Hamnet
Maggie O’Farrell
(Tinder Press, 2021); pbk: £8.99
As an avid William Shakespeare fan, I thought I knew most everything about his life. I have studied him inside and out for years. I have heard the earworms of his work in the background of my mind for hours on end. Yet, Maggie O’Farrell’s Hamnet completely changed what I understood about Shakespeare’s life and his work, and expanded both most beautifully.
We know that Shakespeare writes his world-renowned play, Hamlet, after his son’s death. O’Farrell’s Hamnet imagines what happens after. This heart-breaking and grief-ridden story, filled to the brim with exquisite language, imagines the lives and minds of historical figures which we know next to nothing about.

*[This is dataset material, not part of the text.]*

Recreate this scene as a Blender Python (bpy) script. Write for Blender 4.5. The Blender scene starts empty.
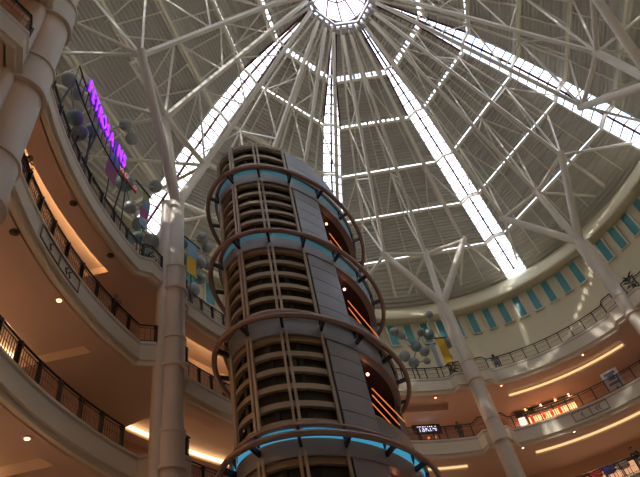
import bpy, bmesh, math, random
from math import sin, cos, pi, radians, hypot
from mathutils import Vector, Matrix
random.seed(7)
SC = bpy.context.scene
COL = SC.collection

# ------------------------------------------------------------------ camera
cam_data = bpy.data.cameras.new('camera')
cam_data.sensor_width = 36.0
cam_data.lens = 550.0 * 36.0 / 640.0
cam_data.clip_start = 0.05
cam_data.clip_end = 500
cam = bpy.data.objects.new('camera', cam_data)
COL.objects.link(cam)
_f = Vector((0.0, 0.69856, 0.71555)).normalized()
_ro = radians(-14.2303)
_r0 = Vector((1, 0, 0)); _u0 = _r0.cross(_f)
_r = _r0 * cos(_ro) + _u0 * sin(_ro)
_u = _u0 * cos(_ro) - _r0 * sin(_ro)
cam.matrix_world = Matrix(((_r.x, _u.x, -_f.x, 0), (_r.y, _u.y, -_f.y, 0), (_r.z, _u.z, -_f.z, 0), (0, 0, 0, 1)))
SC.camera = cam

# ------------------------------------------------------------------ sky, sun, exposure
world = bpy.data.worlds.new('sky')
SC.world = world
world.use_nodes = True
wn = world.node_tree; wn.nodes.clear()
w_out = wn.nodes.new('ShaderNodeOutputWorld')
w_bg = wn.nodes.new('ShaderNodeBackground')
w_tc = wn.nodes.new('ShaderNodeTexCoord')
w_no = wn.nodes.new('ShaderNodeTexNoise'); w_no.inputs['Scale'].default_value = 3.2; w_no.inputs['Detail'].default_value = 6
w_cr = wn.nodes.new('ShaderNodeValToRGB')
w_cr.color_ramp.elements[0].position = 0.38; w_cr.color_ramp.elements[0].color = (0.50, 0.68, 0.90, 1)
w_cr.color_ramp.elements[1].position = 0.56; w_cr.color_ramp.elements[1].color = (1.0, 0.97, 0.98, 1)
wn.links.new(w_tc.outputs['Generated'], w_no.inputs['Vector'])
wn.links.new(w_no.outputs['Fac'], w_cr.inputs['Fac'])
wn.links.new(w_cr.outputs['Color'], w_bg.inputs['Color'])
w_bg.inputs['Strength'].default_value = 3.0
wn.links.new(w_bg.outputs['Background'], w_out.inputs['Surface'])

sun_data = bpy.data.lights.new('sun', 'SUN')
sun_data.energy = 1.7; sun_data.angle = radians(0.6); sun_data.color = (1.0, 0.94, 0.86)
sun = bpy.data.objects.new('sun', sun_data); COL.objects.link(sun)
_sa, _se = radians(-108), radians(44)
_sd = Vector((cos(_sa) * cos(_se), sin(_sa) * cos(_se), sin(_se)))
sun.location = _sd * 90
sun.rotation_euler = _sd.to_track_quat('Z', 'Y').to_euler()

SC.view_settings.view_transform = 'Standard'
SC.view_settings.look = 'None'
SC.view_settings.gamma = 1.0
SC.view_settings.use_curve_mapping = False
SC.view_settings.exposure = 0.85

# ------------------------------------------------------------------ helpers
OFF = {}

def mat(name, color, rough=0.6, metal=0.0, emis=None, es=0.0, noise=0.0, nscale=2.0, spec=0.5, alpha=None):
    m = bpy.data.materials.new(name); m.use_nodes = True
    nt = m.node_tree; b = nt.nodes['Principled BSDF']
    b.inputs['Base Color'].default_value = (*color, 1)
    b.inputs['Roughness'].default_value = rough
    b.inputs['Metallic'].default_value = metal
    b.inputs['Specular IOR Level'].default_value = spec
    if noise > 0:
        tc = nt.nodes.new('ShaderNodeTexCoord'); n = nt.nodes.new('ShaderNodeTexNoise')
        n.inputs['Scale'].default_value = nscale; n.inputs['Detail'].default_value = 4
        r = nt.nodes.new('ShaderNodeValToRGB')
        r.color_ramp.elements[0].color = (*[max(0, c * (1 - noise)) for c in color], 1)
        r.color_ramp.elements[1].color = (*[min(1, c * (1 + noise)) for c in color], 1)
        nt.links.new(tc.outputs['Object'], n.inputs['Vector'])
        nt.links.new(n.outputs['Fac'], r.inputs['Fac']); nt.links.new(r.outputs['Color'], b.inputs['Base Color'])
    if emis:
        b.inputs['Emission Color'].default_value = (*emis, 1); b.inputs['Emission Strength'].default_value = es
    return m

def glass_mat(name, tint, gloss=0.06):
    m = bpy.data.materials.new(name); m.use_nodes = True
    nt = m.node_tree; nt.nodes.clear()
    o = nt.nodes.new('ShaderNodeOutputMaterial'); mx = nt.nodes.new('ShaderNodeMixShader')
    t = nt.nodes.new('ShaderNodeBsdfTransparent'); g = nt.nodes.new('ShaderNodeBsdfGlossy')
    t.inputs['Color'].default_value = (*tint, 1); g.inputs['Roughness'].default_value = 0.05
    mx.inputs['Fac'].default_value = gloss
    nt.links.new(t.outputs[0], mx.inputs[1]); nt.links.new(g.outputs[0], mx.inputs[2]); nt.links.new(mx.outputs[0], o.inputs['Surface'])
    return m

class MB:
    """collects shapes and links them as one mesh object"""
    def __init__(self): self.v = []; self.f = []; self.s = []
    def add(self, vs, fs, smooth=False):
        n = len(self.v); self.v += [Vector(p) for p in vs]
        for q in fs: self.f.append([i + n for i in q]); self.s.append(smooth)
        return self
    def box(self, c, ax, ay, az):
        c = Vector(c); ax = Vector(ax); ay = Vector(ay); az = Vector(az)
        vs = [c + sx * ax + sy * ay + sz * az for sz in (-1, 1) for sy in (-1, 1) for sx in (-1, 1)]
        return self.add(vs, [(0, 2, 3, 1), (4, 5, 7, 6), (0, 1, 5, 4), (2, 6, 7, 3), (0, 4, 6, 2), (1, 3, 7, 5)])
    def beam(self, p, q, w, h, up=(0, 0, 1)):
        p = Vector(p); q = Vector(q); d = (q - p); L = d.length; d.normalize(); up = Vector(up)
        s = d.cross(up)
        if s.length < 1e-4: s = d.cross(Vector((1, 0, 0)))
        s.normalize(); u = s.cross(d)
        return self.box((p + q) / 2, d * L / 2, s * w / 2, u * h / 2)
    def tube(self, pts, r, n=10, caps=True, closed=False, r2=None):
        pts = [Vector(p) for p in pts]; m = len(pts); rings = []
        prev = None
        for i, p in enumerate(pts):
            if closed: d = pts[(i + 1) % m] - pts[i - 1]
            else: d = pts[min(i + 1, m - 1)] - pts[max(i - 1, 0)]
            d.normalize()
            if prev is None:
                a = Vector((0, 0, 1)) if abs(d.z) < 0.9 else Vector((1, 0, 0))
            else: a = prev
            s = a - d * a.dot(d); s.normalize(); t = d.cross(s); prev = s
            rr = r if r2 is None else r + (r2 - r) * i / max(1, m - 1)
            rings.append([p + s * rr * cos(2 * pi * k / n) + t * rr * sin(2 * pi * k / n) for k in range(n)])
        vs = [p for ring in rings for p in ring]; fs = []
        for i in range(m if closed else m - 1):
            a = i * n; b = ((i + 1) % m) * n
            for k in range(n): fs.append((a + k, a + (k + 1) % n, b + (k + 1) % n, b + k))
        if caps and not closed:
            fs.append(tuple(range(n - 1, -1, -1))); fs.append(tuple((m - 1) * n + k for k in range(n)))
        return self.add(vs, fs, True)
    def cyl(self, c, r, z0, z1, n=24, r1=None):
        r1 = r if r1 is None else r1
        return self.tube([(c[0], c[1], z0), (c[0], c[1], z1)], r, n, r2=r1)
    def lathe(self, c, prof, n=24):
        vs = []; fs = []
        for (r, z) in prof:
            for k in range(n): vs.append((c[0] + r * cos(2 * pi * k / n), c[1] + r * sin(2 * pi * k / n), c[2] + z))
        for i in range(len(prof) - 1):
            for k in range(n): fs.append((i * n + k, i * n + (k + 1) % n, (i + 1) * n + (k + 1) % n, (i + 1) * n + k))
        fs.append(tuple(range(n - 1, -1, -1))); fs.append(tuple((len(prof) - 1) * n + k for k in range(n)))
        return self.add(vs, fs, True)
    def sphere(self, c, r, n=16, m=10, sz=1.0):
        return self.lathe(c, [(max(1e-3, r * sin(pi * i / m)), -r * sz * cos(pi * i / m)) for i in range(m + 1)], n)
    def loft(self, rows, closed_profile=True, smooth=False, caps=True):
        """rows: list of profiles (same length)"""
        n = len(rows[0]); vs = [p for r in rows for p in r]; fs = []
        for i in range(len(rows) - 1):
            for k in range(n if closed_profile else n - 1):
                a, b = i * n, (i + 1) * n
                fs.append((a + k, a + (k + 1) % n, b + (k + 1) % n, b + k))
        if caps and closed_profile:
            fs.append(tuple(range(n - 1, -1, -1))); fs.append(tuple((len(rows) - 1) * n + k for k in range(n)))
        return self.add(vs, fs, smooth)
    def build(self, name, m, parent=None):
        me = bpy.data.meshes.new(name)
        if parent is not None: off = OFF[parent.name]
        elif self.v:
            xs = [p.x for p in self.v]; ys = [p.y for p in self.v]; zs = [p.z for p in self.v]
            off = Vector(((min(xs) + max(xs)) / 2, (min(ys) + max(ys)) / 2, min(zs)))
        me.from_pydata([p - off for p in self.v], [], self.f)
        me.polygons.foreach_set('use_smooth', self.s)
        me.materials.append(m); me.update()
        bm = bmesh.new(); bm.from_mesh(me); bmesh.ops.recalc_face_normals(bm, faces=bm.faces); bm.to_mesh(me); bm.free()
        if any(self.s) :
            try: me.set_sharp_from_angle(angle=radians(40))
            except Exception: pass
        o = bpy.data.objects.new(name, me); COL.objects.link(o)
        if parent is not None: o.parent = parent
        else: o.location = off
        OFF[o.name] = off
        return o

def thing(name, label, cat, loc, group=None):
    o = bpy.data.objects.new(name, None); COL.objects.link(o); o.location = loc; o.empty_display_size = 0.3
    OFF[o.name] = Vector(loc); o['label'] = label; o['category'] = cat
    if group: o['group'] = group
    return o

def tag(o, label, cat, group=None, kind=None):
    o['label'] = label; o['category'] = cat
    if group: o['group'] = group
    if kind: o['kind'] = kind
    return o

def struct(o, label=None):
    o['kind'] = 'structure'
    if label: o['label'] = label
    return o

# ------------------------------------------------------------------ materials
M_deck = mat('roof_deck', (0.54, 0.515, 0.46), 0.55, 0.0, noise=0.05, nscale=0.4)
M_steel = mat('white_painted_steel', (0.84, 0.78, 0.68), 0.4, noise=0.05, nscale=1.0)
M_steel_col = mat('column_paint', (0.76, 0.67, 0.56), 0.42, noise=0.05, nscale=1.2)
M_purlin = mat('purlin_paint', (0.93, 0.86, 0.70), 0.5)
M_bar = mat('glazing_bar', (0.12, 0.035, 0.05), 0.4, 0.2)
M_bar2 = mat('glazing_bar_light', (0.62, 0.60, 0.62), 0.4, 0.1)
M_kerb = mat('strip_kerb', (0.70, 0.69, 0.68), 0.5)
M_glass = glass_mat('roof_glass', (0.95, 0.97, 1.0))
M_plaster = mat('cream_plaster', (0.80, 0.72, 0.58), 0.7, noise=0.04, nscale=0.5)
M_cream = mat('cream_wall', (0.78, 0.69, 0.48), 0.7, noise=0.04, nscale=0.4)
M_soffit = mat('soffit_paint', (0.66, 0.51, 0.42), 0.7, noise=0.04, nscale=0.5)
M_floor = mat('stone_floor', (0.58, 0.50, 0.42), 0.35, noise=0.12, nscale=1.5)
M_wallw = mat('shop_wall', (0.60, 0.42, 0.30), 0.6, noise=0.1, nscale=0.8)
M_teal = mat('teal_panel', (0.09, 0.34, 0.37), 0.35, noise=0.08, nscale=0.7)
M_reveal = mat('window_reveal', (0.72, 0.66, 0.53), 0.6)
M_rail = mat('dark_rail', (0.045, 0.035, 0.035), 0.35, 0.5)
M_balu = mat('bronze_baluster', (0.30, 0.17, 0.14), 0.4, 0.5)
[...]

However, it is not Shakespeare nor Hamnet himself that controls the drive of this story. It is Agnes (Anne Hathaway) who is the true protagonist. Agnes is portrayed as fey, a seer with visionary and healing attributes. We are hooked immediately on her almost supernatural connection to the world around her. O’Farrell masterfully creates one of the most fascinating literary characters in recent times – and one I most certainly will not forget – based on someone whom history has continuously forgotten. Shakespeare, in contrast, is never mentioned by name in the book, it is always ‘the tutor’, ‘the father’, ‘the husband’. For once, it is Agnes who takes centre stage.

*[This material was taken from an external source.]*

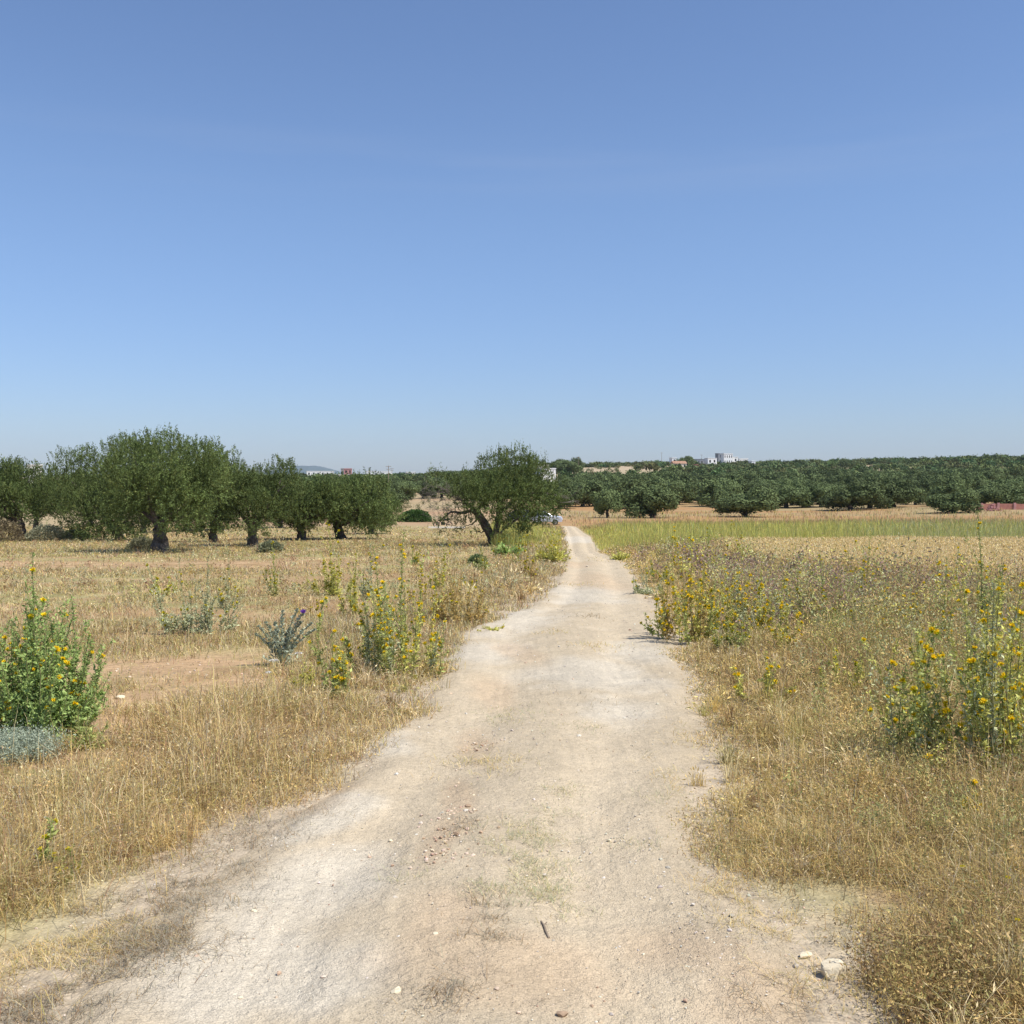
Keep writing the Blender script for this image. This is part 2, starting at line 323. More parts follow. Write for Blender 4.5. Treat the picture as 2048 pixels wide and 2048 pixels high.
obj('ground', gm, label='dry tan farmland sloping gently away to a low wooded rise', kind='structure')

# ------------------------------------------------------------------ track
def road_color(x, y):
    l = road_l(y); r_ = road_r(y); u = (x - l) / (r_ - l)
    n1 = fbm(x, y, .8, 41); n2 = fbm(x, y, .22, 44, 3); n3 = fbm(x, y, 2.5, 47)
    beige = np.broadcast_to(cA(.555, .455, .315), x.shape + (3,)); grey = np.broadcast_to(cA(.59, .515, .395), x.shape + (3,)); sand = np.broadcast_to(cA(.55, .41, .265), x.shape + (3,))
    c = beige
    g = np.zeros_like(x)
    for (px, py, rx, ry, ro) in [(1000, 1240, .9, 2.4, 0), (970, 1310, .55, 1.2, -.1), (1190, 1355, .75, 1.2, 0), (1230, 1420, .45, .7, .2), (1290, 1310, .5, 1.2, 0), (1170, 1190, .9, 3, 0), (600, 1800, .38, .8, -.35), (660, 1640, .22, .55, -.3), (480, 1950, .45, .6, -.2), (760, 1500, .3, .5, 0), (1150, 1080, 2, 9, 0), (640, 1980, .3, .4, 0)]:
        g = np.maximum(g, blob(x, y, *spot(px, py), rx, ry, ro))
    c = lerp(c, grey, np.clip(sst(.2, .85, g + (n1 - .5) * .8 + (n2 - .5) * .4), 0, 1))
    s = np.zeros_like(x)
    for (px, py, rx, ry, ro) in [(900, 1880, .24, .5, 0), (1010, 1960, .5, .4, 0), (880, 1700, .12, .45, -.12), (915, 1600, .11, .5, .05), (950, 1500, .16, .7, .1), (990, 1390, .22, .9, .12), (1040, 1310, .25, 1.2, .2), (1150, 1130, .7, 2.5, 0), (1200, 1165, .8, 4, 0), (1350, 1900, .35, .3, 0), (1560, 2000, .3, .4, 0), (570, 1620, .3, .25, 0), (650, 1580, .3, .2, 0)]:
        s = np.maximum(s, blob(x, y, *spot(px, py), rx, ry, ro))
    c = lerp(c, sand, .6 * np.clip(sst(.2, .9, s + (n1 - .5) * .7 + (n2 - .5) * .5), 0, 1))
    edge = 1 - sst(0, .2, np.minimum(x - l, r_ - x) + (n2 - .5) * .1)
    c = lerp(c, np.broadcast_to(cA(.46, .37, .25), c.shape), edge * .25)
    rut = np.exp(-((u - .24) / .11) ** 2) + np.exp(-((u - .74) / .11) ** 2); c = c * (1 + .11 * (rut - .5))[..., None]
    st = fbm(x / .05, y / 1.3, 1, 67, 3)
    return c * (.87 + .16 * n2 + .10 * st)[..., None]
ys = [-4.]
while ys[-1] < ye + 1.5: ys.append(ys[-1] + max(.03, .010 * abs(ys[-1])))
ys = np.array(ys); us = np.linspace(-.06, 1.06, 190)
l = road_l(ys); r_ = road_r(ys); wdt = (r_ - l)[:, None]
X = l[:, None] + wdt * us[None]; Yg = np.repeat(ys[:, None], len(us), 1)
X = X + (fbm(X, Yg, .5, 60) - .5) * .16 * (np.abs(us[None] - .5) * 2) ** 3
prof = .012 - .034 * sst(.42, .56, np.abs(us - .5))[None] + .02 * np.exp(-((us - .5) / .13) ** 2)[None] - .028 * np.exp(-((us - .24) / .1) ** 2)[None] - .022 * np.exp(-((us - .74) / .1) ** 2)[None]
Z = ground_z(X, Yg) + prof + .016 + (fbm(X, Yg, .3, 63) - .5) * .022 + (fbm(X / .045, Yg / 1.1, 1, 66, 3) - .5) * .008 * (1 - sst(14, 30, Yg))
nr, nc = X.shape; i = np.arange(nr - 1)[:, None] * nc; j = np.arange(nc - 1)[None]
F = np.stack([i + j, i + j + 1, i + j + 1 + nc, i + j + nc], -1).reshape(-1)
V = np.stack([X, Yg, Z], -1).reshape(-1, 3)
obj('dirt_road', mesh('dirt_road', V, F, 4, road_color(V[:, 0], V[:, 1]), M_road, True), label='pale rutted gravel and sand track running ahead between the fields', kind='structure')
def surf_z(x, y):
    """height of whatever is on top (track or soil)"""
    x = np.asarray(x, float); y = np.asarray(y, float); l = road_l(y); r_ = road_r(y); u = (x - l) / (r_ - l)
    z = ground_z(x, y); p = .012 - .034 * sst(.42, .56, np.abs(u - .5)) + .02 * np.exp(-((u - .5) / .13) ** 2) - .028 * np.exp(-((u - .24) / .1) ** 2) - .022 * np.exp(-((u - .74) / .1) ** 2) + .016
    return np.where((u > -.03) & (u < 1.03), np.maximum(z, z + p), z)

# ------------------------------------------------------------------ loose grasses
GOLD = cA(.66, .485, .19); STRAW = cA(.78, .635, .36); BROWN = cA(.34, .225, .105); OLIVE = cA(.42, .37, .14); GREEN = cA(.19, .25, .08); PURP = cA(.31, .21, .165); GREY = cA(.42, .37, .27); YGRN = cA(.60, .56, .14); PALEG = cA(.50, .50, .28)
def pick(N, w, g=rng):
    """w: list of (colour, weight array)"""
    W = np.stack([np.broadcast_to(q, (N,)) for _, q in w], 1); W = np.cumsum(W / W.sum(1, keepdims=True), 1); t = g.random(N)[:, None]
    idx = (t > W).sum(1).clip(0, len(w) - 1); C = np.array([c for c, _ in w])[idx]
    return C * (.78 + .44 * g.random((N, 1))) * (1 + g.normal(0, .03, (N, 3)))
def wedge(y0, y1, dens, g=rng, amax=.62, mar=1.2):
    wmax = amax * y1 + mar; n = int((y1 - y0) * 2 * wmax * dens); y = y0 + (y1 - y0) * g.random(n); x = (g.random(n) * 2 - 1) * wmax
    k = np.abs(x) < amax * y + mar; return x[k], y[k]
BANDS = [(.9, 5, 9000, .0027), (5, 9, 5600, .0036), (9, 16, 2700, .0050), (16, 30, 900, .009), (30, 60, 230, .019), (60, 118, 62, .04), (118, 160, 30, .06)]
S_left = Soup(); S_right = Soup(); S_wheat = Soup(); S_green = Soup(); S_weed = Soup()
WHEAT_Y0 = 19; STRIP_Y0 = 46
def wheat_mask(x, y): return (y > WHEAT_Y0 + (fbm(x, y, 3, 71) - .5) * 5 + 7 * (1 - sst(6, 11, x))) & (y < STRIP_Y0 + (fbm(x, y, 5, 72) - .5) * 9) & (x > 3.2 + .13 * y + (fbm(x, y, 3, 73) - .5) * 4)
patch = [spot(1690, 1800)]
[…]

O’Farrell’s novel drives forward the theme of motherhood. We understand that motherhood is about more than the simple caregiving. Agnes invites us in to see all sides of motherhood – grief, fear, the constant questioning whether she is doing everything right. She says,
[Agnes], like all mothers, constantly casts out her thoughts, like fishing lines, towards her children, reminding herself of where they are, what they are doing, how they fare.
We too are immersed in Agnes’ feelings and thoughts. There is no shying away from her mental state during many aspects of her life: moving from the country and being one with nature, moving in with her husband in a busy town, allowing her husband to answer his creative calling yet struggling with having to face parenting alone, to name a few examples. And then there is the gut-wrenching loss of her son.
At the end of the novel, when we see Shakespeare’s Hamlet, it is through Agnes’ eyes that we watch it. Agnes is shocked by the use of her son’s name, or name’s likeness, in the play. It feels alien and almost empty to her. O’Farrell writes,
Why would her husband have done it? Why pretend that it means nothing to him, just a collection of letters? How could he thieve this name, then strip and flense it of all it embodies, discarding the very life it once contained? How could he take up his pen and write it on a page, breaking its connection with their son?
The questioning here is deliberate. It is not only asking us, or asking Shakespeare, but questions Agnes asks of herself. For her husband to do this, does she truly know him as she thought? It is a curious notion, but also further shows the power that grief holds over Agnes.
O’Farrell’s careful consideration of the words she uses, the techniques she displays, is mesmerising. For example, the simple act of collecting honey is described as ‘slow as sap, orange-gold, scented with the sharp tang of thyme and the floral sweetness of lavender.’
O’Farrell has such control over her penmanship that she makes any reader envious, wanting to discover more of her craft.
This book is more than just another Shakespeare story. It unearths the tragedy in not only the loss of his son but pushes forward a woman whom I am glad to have finally met. Agnes is at its heart: ‘Every life has its kernel, its hub, its epicentre, from which everything flows out, to which everything returns.’
Amy Turnbull
Angela Jardine says
Brilliant . Really enjoyed reading this review.
Kate White says
Informative and inovative review that opens the mind to all sorts of possibilities witin the genre. Loved it Amy.